What many people don’t know, including myself until I crossed it while on a speaking trip a year ago, is that one upper fork of the Eleven Point reaches back all the way to Willow Springs. It’s easily forty miles as the crow flies from Willow Springs to Greer, and given the twists and turns of the river, probably twice as much in river miles.

Not only is the Eleven Point a mere creek, it’s what hydrologists call a “lost” stream. A significant percentage of its water disappears as it flows southeast toward Greer, and sometimes the streambed is little more than dry gravel. Of course, that water doesn’t really disappear; it goes underground, into the many unseen rivers that flow beneath the Ozarks. This underground network of flowing water is what gives the region its many sinkholes and caves, as ground and rock give way to water.

In March, Ken Midkiff of the Sierra Club called our attention to a 33-tank petroleum storage facility in Willow Springs, very near the Eleven Point, that has little or no protection against contamination of the stream if those tanks should ever leak or seep. His article appeared in the Columbia Heart Beat blog. Now, the St. Louis Post-Dispatch has picked up the story, in an article by Jack Suntrup.

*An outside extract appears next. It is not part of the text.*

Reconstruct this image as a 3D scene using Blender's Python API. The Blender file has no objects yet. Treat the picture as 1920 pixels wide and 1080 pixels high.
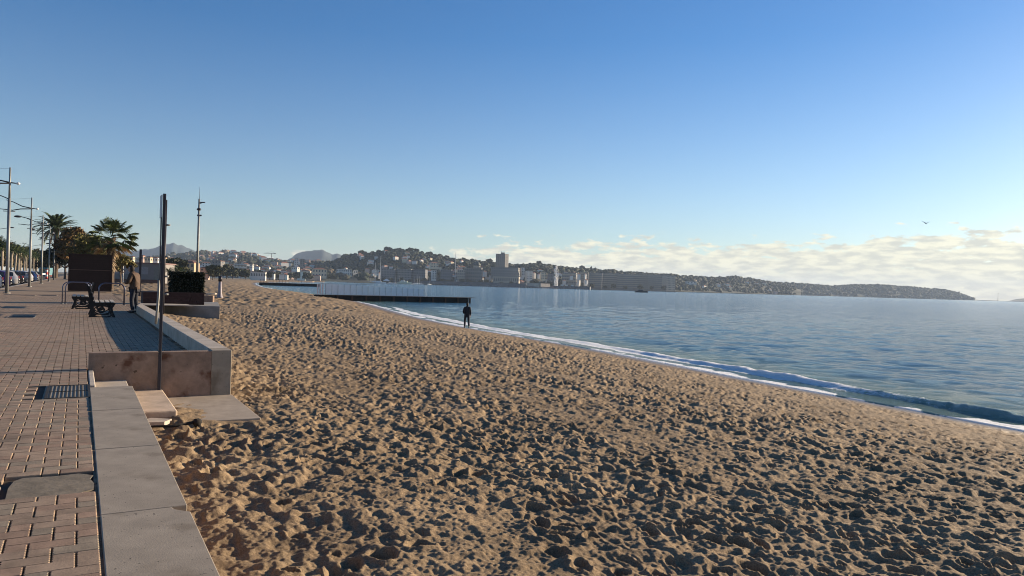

Willow Springs, Missouri, is not the Chemical Valley of West Virginia, despite the somewhat alarmist comparisons. But on the “better safe than sorry” side, it only makes sense that the EPA should inspect this tank farm and prescribe whatever safety remedies it deems necessary. As the good folks of West Virginia have learned, it’s a lot easier to protect your watershed before a disaster than to try to clean up and restore afterward.